Journal

Kotaro Fukuma en récital aux Nuits du Piano / Salle Cortot – De Vienne à Paris – Compte-rendu

Kotaro Fukuma
Formé pour une large part au Conservatoire de Paris, dans la classe de Bruno Rigutto, Kotaro Fukuma (photo, né en 1982) s’impose parmi les principales personnalités pianistiques de la nouvelle génération. On suit depuis une bonne douzaine d’années (1) maintenant le parcours d’un artiste dont les moyens pianistiques n’ont d’égal qu’une intense musicalité – et l’on se souvient, lors d’une audition dont nous avons été le témoin chez Aldo Ciccolini durant l’été 2012, de l’émouvant enthousiasme du vieux maître envers son jeune collègue – venu de ce Japon qu'il admirait tant – après l’avoir attentivement écouté dans Debussy et Albéniz ...
 
© Takuji Shimmura

Le programme que Fukuma offre au public très fourni de la salle Cortot – M. Masato Kitera, Ambassadeur du Japon en France, est présent – dans le cadre de la série « Nuits du Piano Paris » de Patrice Moracchini se veut hommage à deux capitales musicales, Vienne et Paris. Fantaisie en ut majeur Hob. XVII.4 : ce Haydn tardif (1789), débordant d’invention et de liberté, trouve un interprète au jeu remarquablement dessiné, ferme mais sans sécheresse, sachant saisir les humeurs changeantes de la pièce avec une parfaite fluidité.

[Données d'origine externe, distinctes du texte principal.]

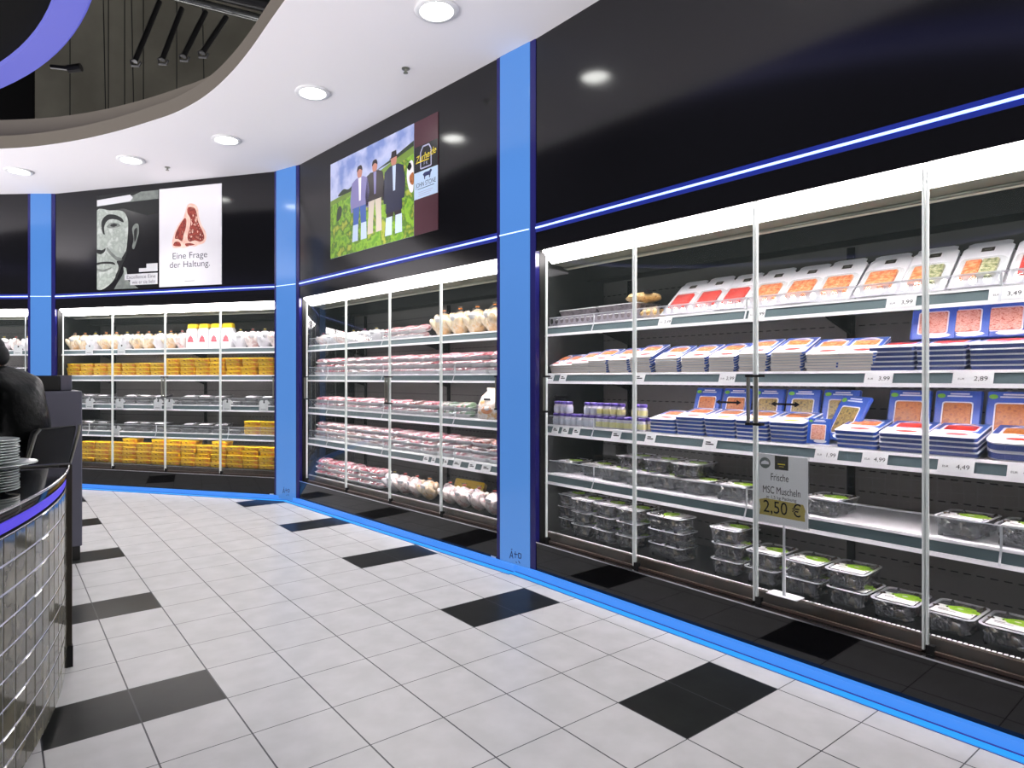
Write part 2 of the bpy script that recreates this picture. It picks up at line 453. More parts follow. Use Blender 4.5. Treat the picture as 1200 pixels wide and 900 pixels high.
def off(curve, d):
    out = []
    for i, p in enumerate(curve):
        t = (curve[min(i+1, len(curve)-1)]-curve[max(i-1, 0)]).normalized()
        out.append(p+Vector((t.y, -t.x, 0))*d)
    return out
def ceiling():
    mb = MB(); n = len(EC)
    outer = [Vector((3.16, -4.5)), Vector((3.06, .18)), Vector((3.01, 3.23)), Vector((2.971, 3.597)), Vector((2.688, 6.645)), Vector((2.549, 7.025)), Vector((.599, 9.488)), Vector((.318, 9.689)), Vector((-2.16, 11.65)), Vector((-4.5, 13.2))]
    poly = [(p.x, p.y, CEIL) for p in EC]+[(p.x, p.y, CEIL) for p in reversed(outer)]
    mb.poly(list(reversed(poly)), 'ceiling_white')
    structure(mb.build('ceiling'))
    # fascia round the opening: first step, ledge, then a set-back upstand
    mb = MB()
    e2 = off(EC, .02); e3 = off(EC, .3)
    for a, b, z0, z1, m in ((EC, EC, CEIL, CEIL+.13, 'fascia'), (EC, e3, CEIL+.13, CEIL+.13, 'fascia'), (e3, e3, CEIL+.13, CEIL+.42, 'fascia')):
        vs = [(p.x, p.y, z0) for p in a]+[(p.x, p.y, z1) for p in b]
        mb.add(vs, [(i, i+1, n+i+1, n+i) for i in range(n-1)], m)
    structure(mb.build('trim_1', smooth=40))
ceiling()

# downlights along the ceiling
dl = MB(); dl.lathe([(.138, 0), (.142, -.007), (.132, -.015), (.108, -.015), (.1, -.006), (.1, .0), (.138, 0)], 'lamp_ring', 28)
DLS = [((2.28, -1.35), 'recessed round ceiling downlight farthest behind the camera'), ((2.28, .24), 'recessed round downlight above the right fridge, second from its near end'),
       ((2.28, 1.79), 'recessed round downlight above the right fridge, just out of view'),
       ((2.26, 3.34), 'nearest round ceiling downlight, biggest, close to the top edge'), ((2.09, 4.89), 'second nearest round ceiling downlight, above the farm photo'),
       ((1.82, 6.35), 'third round ceiling downlight, in the middle of the curved row'), ((1.16, 7.53), 'fourth round ceiling downlight, above the portrait poster'),
       ((.2, 8.67), 'farthest round ceiling downlight, by the left edge')]
dme = dl.mesh('trim_ring', 40)
le = MB(); le.lathe([(.1, -.002), (.08, -.007), (.0, -.009)], 'lamp_lens', 24); lme = le.mesh('lens', 40)
for ((x, y), lab), watt in zip(DLS, (7, 20, 62, 100, 115, 118, 118, 118)):
    r = empty('ceiling_downlight', (x, y, CEIL-.0005)); tag(r, lab, 'ceiling light', 'round downlights in the white ceiling')
    for nm, me in (('trim_ring', dme), ('lens', lme)):
        o = bpy.data.objects.new(nm, me); COL.objects.link(o); o.parent = r
    l = bpy.data.lights.new('downlight_lamp', 'SPOT'); l.energy = watt; l.spot_size = math.radians(105); l.spot_blend = .9
    l.shadow_soft_size = .06; l.color = (1, .98, .97)
    lo = bpy.data.objects.new('downlight_lamp', l); COL.objects.link(lo); lo.location = (0, 0, -.03); lo.parent = r
sp = MB(); sp.lathe([(.03, 0), (.03, -.006), (.008, -.008), (.008, -.03), (.018, -.032), (.018, -.036), (0, -.037)], 'steel', 12)
sme = sp.mesh('fire_sprinkler', 40)
for (x, y), lab in (((2.5, 4.11), 'small fire sprinkler head on ceiling near the nearest downlight'), ((1.53, 7.57), 'small fire sprinkler head on ceiling above the steak poster')):
    o = bpy.data.objects.new('fire_sprinkler', sme); COL.objects.link(o); o.location = (x, y, CEIL-.0005); tag(o, lab, 'sprinkler')

# dark hall above the opening
CAMXY = (0., 0.); TH = math.radians(35.57)
def fr(L, D, z): return Vector((D*math.sin(TH)+L*math.cos(TH), D*math.cos(TH)-L*math.sin(TH), z))
mb = MB(); a, b = fr(-6.56, 10, 0), fr(0.2, 10, 0)
mb.add([(a.x, a.y, 3.72), (b.x, b.y, 3.72), (b.x, b.y, 9), (a.x, a.y, 9)], [(0, 1, 2, 3)], 'void_wall'); structure(mb.build('wall_upper'))
mb = MB(); a, b = fr(-12, 10.4, 0), fr(3, 10.4, 0)
mb.add([(a.x, a.y, 3.72), (b.x, b.y, 3.72), (b.x, b.y, 9), (a.x, a.y, 9)], [(0, 1, 2, 3)], 'dark_hall')
mb.add([(4.2, -7, 3.75), (4.2, 12, 3.75), (4.2, 12, 9), (4.2, -7, 9)], [(0, 1, 2, 3)], 'dark_hall'); structure(mb.build('wall_hall'))
mb = MB(); mb.add([(-9, -7, 8.5), (6, -7, 8.5), (6, 14, 8.5), (-9, 14, 8.5)], [(0, 3, 2, 1)], 'dark_hall'); structure(mb.build('ceiling_hall'))
# violet ring lamp hanging in the opening
def ring():
    cx, cy, ro, ri, z = -5.267, 5.418, 5.874, 5.639, 4.3
    root = empty('ring_lamp', (cx, cy, z)); tag(root, 'large round suspended lamp with glowing violet rim and black centre', 'lamp')
    n = 160; mb = MB()
    c = lambda r, zz: [(r*math.cos(2*PI*k/n), r*math.sin(2*PI*k/n), zz) for k in range(n)]
    mb.loft([c(ri, .0), c(ro-.02, 0), c(ro, .02), c(ro, .16), c(ro-.02, .18), c(ri, .18), c(ri, 0)], 'violet_ring', False, False); mb.build('rim', root, 40)
    mb = MB(); mb.loft([c(.01, .05), c(ri-.001, .05), c(ri-.001, .14), c(.01, .14)], 'dark_hall', True, True); mb.build('centre_panel', root, 40)
    for k in range(3):
        mb = MB(); a = 2*PI*k/3+.3; mb.tube([(5*math.cos(a), 5*math.sin(a), .141), (5*math.cos(a), 5*math.sin(a), 4.1)], .006, 'wire', 6); mb.build('suspension_wire', root)
ring()
def hz(px, py, D): return fr((px-531)/747*D, D, 1.372+(442.7-py)*D/747)
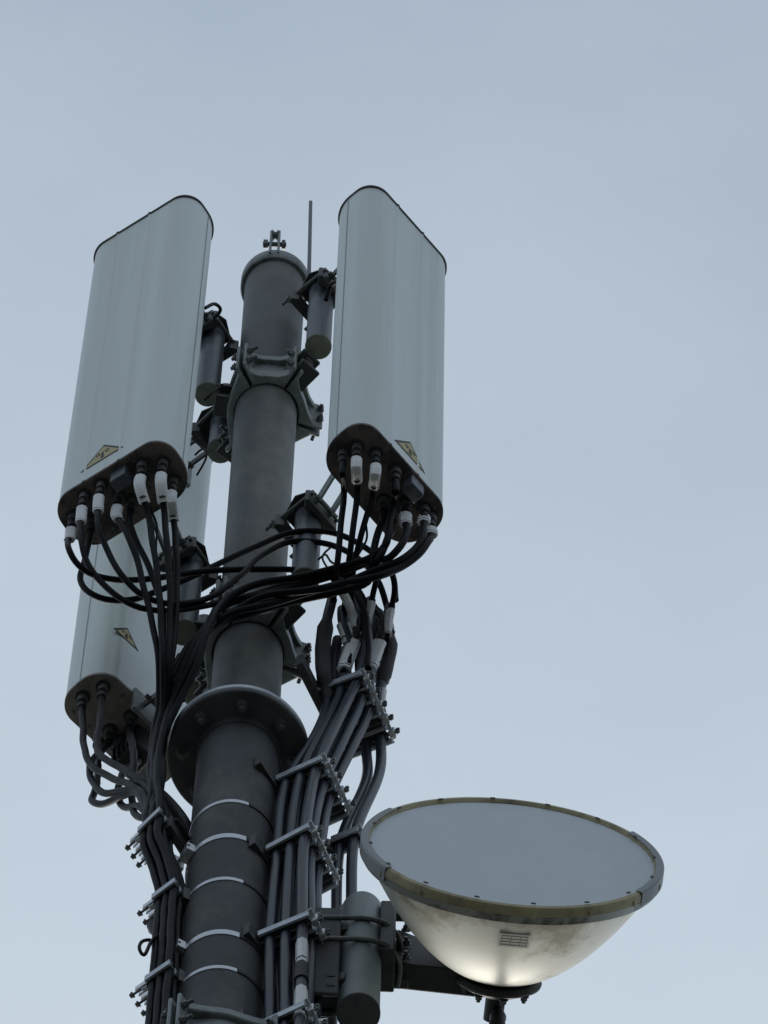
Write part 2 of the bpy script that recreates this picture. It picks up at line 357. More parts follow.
# tilt brackets between the stub pipes and the panels
PAN = {}
def panel_frame(key, c, d):
    d = Vector((d[0], d[1], 0)).normalized(); n = Vector((d.y, -d.x, 0)); PAN[key] = (Vector((c[0], c[1], 0)), d, n)
panel_frame('L', (-.457, -.420), (.823, -.567)); panel_frame('R', (.465, -.487), (.67, .742)); panel_frame('T', (-.431, .469), (-.73, -.683))
PW, PT, PH = .487, .228, 2.93
for k in PAN:                                      # front normals point away from the mast
    c, d, n = PAN[k]
    if n.dot(c) < 0: PAN[k] = (c, -d, -n)
def bracket(pipe, key, z, label, reach_up=0.0, arm='dcast'):
    c, d, n = PAN[key]; P = Vector((pipe.x, pipe.y, z)); r = .05; fr = frame(d, n, Vector((0, 0, 1)))
    t = thing('tilt_bracket', label, 'bracket', P, 'tilt brackets holding the panels to the stub pipes')
    for sgn in (-1, 1):                            # two jaws
        b = BM(); jaw = [(-.085, 0), (-.06, .026), (-.028, .012), (.028, .012), (.06, .026), (.085, 0), (.075, -.012), (-.075, -.012)]
        pts = [P + d * u - n * 0 + n * sgn * (r + .022 - v) for u, v in jaw]
        prism(b, [(p.x, p.y) for p in pts], z - .055, z + .055)
        j = obj('jaw', b, 'dcast', t, bevel=.004)
    for u in (-.068, .068):
        b = BM(); cyl(b, P + d * u - n * .13 + Vector((0, 0, .02)), P + d * u + n * .095 + Vector((0, 0, .02)), .008, 12); obj('threaded_rod', b, 'bolt', t)
        bolt(t, P + d * u - n * .088 + Vector((0, 0, .02)), -n, .014, .014, .0)
    b = BM(); prism(b, [(v.x, v.y) for v in (P - n * .06 - d * .055, P - n * .06 + d * .055, P + n * .02 + d * .085, P + n * .085 + d * .06, P + n * .085 - d * .06, P + n * .02 - d * .085)], z + .075, z + .087); obj('top_plate', b, 'dcast', t, bevel=.002)
    gap = (c - P).dot(n) - PT / 2                   # from pipe centre to panel back
    side = (c - P).dot(d)
    base = P + n * (gap - .008); base = base + d * side
    b = BM(); box(b, base, (.16, .016, .2), fr); obj('panel_plate', b, 'cast', t, bevel=.003)
    a0 = P + n * (r + .03); a1 = base - n * .01 + Vector((0, 0, reach_up))
    for u in (-.035, .035):
        b = BM(); s0 = a0 + d * u; s1 = a1 + d * u; m_ = (s1 - s0); x, y, dd = axes(m_)
        box(b, (s0 + s1) / 2, (.055, .009, m_.length), frame(y, x, dd)); obj('arm', b, arm, t, bevel=.002)
    b = BM(); cyl(b, a0 - d * .055 + n * .02, a0 + d * .055 + n * .02, .009, 12); obj('pivot_bolt', b, 'bolt', t)
    b = BM(); cyl(b, a1 - d * .055 - n * .03, a1 + d * .055 - n * .03, .009, 12); obj('pivot_bolt', b, 'bolt', t)
zt = zu + .62
bracket(rp_, 'R', zt, 'upper tilt bracket behind the right white panel, beside the thin rod')
bracket(lp_, 'L', zt - .02, 'upper tilt bracket behind the left white panel')
bracket(tp_, 'T', zt - .35, 'upper tilt bracket of the rear panel, hidden beside the left panel edge')
bracket(rp_, 'R', zt - DZ, 'lower tilt bracket under the right panel with a bare galvanised arm', .25, 'cast')
bracket(lp_, 'L', zt - DZ - .02, 'lower tilt bracket behind the left panel cables', .1)
bracket(tp_, 'T', zt - DZ - .42, 'lower tilt bracket on the back of the rear panel')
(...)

La Sonate en si bémol majeur D.960 s’est inscrite il y seulement quelques mois au répertoire de Kotaro Fukuma, mais frappe déjà par la cohérence du propos, son originalité aussi ; on n’y trouve aucune volonté de « testamentariser » l’ultime sonate du compositeur autrichien, de la surcharger de funestes pressentiments. Tempi retenus pour les deux premiers volets : le Molto moderato semble s'écouler entre les images d’un rêve, avant que l'Andante sostenuto n'exhale une solitaire poésie, sans dramatisation forcée. Lumineux, le scherzo se révèle con delicatezza à souhait, tandis que l’Allegro ma non troppo traduit des atmosphères plus ambiguës. Schubert au pays de l’Ukiyo-e : résultat fascinant et auditoire littéralement « scotché » !
 

L’attachement à la musique française de Kotaro Fukuma n’est plus à dire (on se souvient d’un très beau disque Debussy pour Hortus) et vient de s’illustrer il y a peu avec la sortie chez Naxos d’un récital intitulé « France Romance ». Une galette sur laquelle, à côté de Debussy, Fauré, Ravel, Satie et Poulenc, figurent les 6 Arrangements de chansons de Charles Trenet d’Alexis Weissenberg. La seconde partie du récital fait écho à cette parution.

Le Nocturne n°2 de Fauré ouvre la marche, svelte et décanté, avant l’Hommage à Edith Piaf (15ème Improvisation) de Poulenc, d’un lyrisme aussi touchant que sincère. On ne résiste pas plus à l’arrangement que Kotaro Fukuma a signé de la valse Je te veux de Satie. Charme, humour, brio : tout y est, servi par un jeu plein de couleurs ! Il fait autant merveille dans trois Trenet/Weissenberg (Coin de rue, Vous oubliez votre cheval, En avril à Paris), des pages que Fukuma a bien raison de défendre (elles ont été éditées par les soins Marc-André Hamelin chez Muse Press à la fin de l’année dernière). Retour à la valse enfin, Valse tragique, celle de Ravel (arrangée par K. Fukuma) que l’interprète, après avoir fait scintiller les lustres de salle de bal, emporte de radicale et vertigineuse façon.

Trois bis : une chanson traditionnelle japonaise arrangée par Weissenberg, l’époustouflante Soirée de Vienne de Strauss/Grünfeld et, enfin, Parlez-moi d’amour transcrit par le pianiste. Kotaro Fukuma ne se contente pas d’aimer la France et sa culture, il les comprend.

Les apparitions de l'artiste japonais dans l’Hexagone ne manqueront pas durant les semaines à venir : Piano(s) Festival de Lille (15/06), Festival des Abbayes (30/06), Auvers-sur-Oise (3/07) et Festival Chopin de Bagatelle (9/07), où on l’a déjà entendu et auquel il destine un programme, aussi original qu'inédit, autour du nocturne et de la valse.